When a plant cannot obtain enough water, its leaves may start to wilt. Leaves have pores (stomata) that transpire water, and under drought conditions, these pores may close, to conserve water. Evaporating water has a cooling effect, and once the transpiration process is shut down, the leaf temperature will rise.  This may result in brown, crispy leaf edges, which we call leaf scorch.

Some plants may even drop their leaves, if the drought is bad enough.  For woody species, this may help them survive the drought.  Don’t assume that your tree is dead and cut it down.  Wait until next year to see if new leaves emerge.  You may be surprised.

As you evaluate the trees in your yard, you may be tempted to think all is lost.  Dr. Chris Starbuck, MU Extension Woody Ornamental Specialist, says “Don’t give up.”  His advice is to water your trees and shrubs, if they appear stressed from drought.

If the soil is bone-dry, it can actually pull moisture from the trees roots, possibly killing the tree.  By irrigating your tree, you can prevent this process, and hopefully save your tree. Dr. Starbuck has even seen trees completely defoliated by drought recover when given water.
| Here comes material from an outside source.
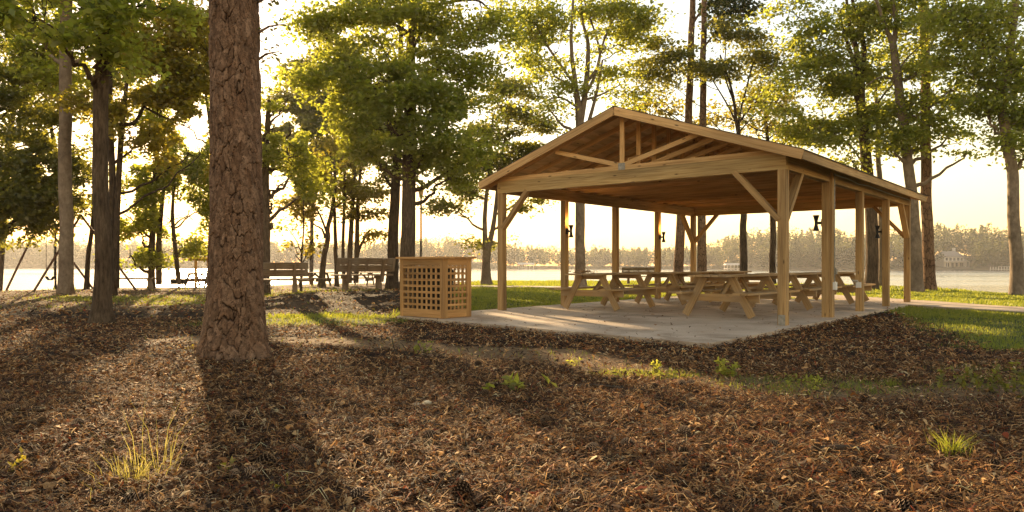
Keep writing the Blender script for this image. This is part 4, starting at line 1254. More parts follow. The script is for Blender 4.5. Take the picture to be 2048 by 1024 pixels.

When watering the soil around your trees, add enough water to wet the soil to a depth of 8-12 inches.  Dr. Starbuck says to be sure to cover at least 20% of the area within the drip line about once per week.  For a tree with a 20 foot diameter drip line, this will usually require about 75 gallons of water applied over a 60 square foot area. 

As you water, be sure to avoid runoff. Water not going to the root zone is wasted.

It’s also important not to over-do your watering. Saturated soils combined with high temperatures can actually kill a tree.  I will admit that as dry as it is, it will be hard to saturate your soil, but some people do get carried away, so I thought I better include this warning.

In all, watering should help, but it is not a guarantee that your tree will survive.  Trees that were already stressed or in marginal condition may not make it.  On the other hand, watering may just be what your tree needs to survive, and your help may make a difference.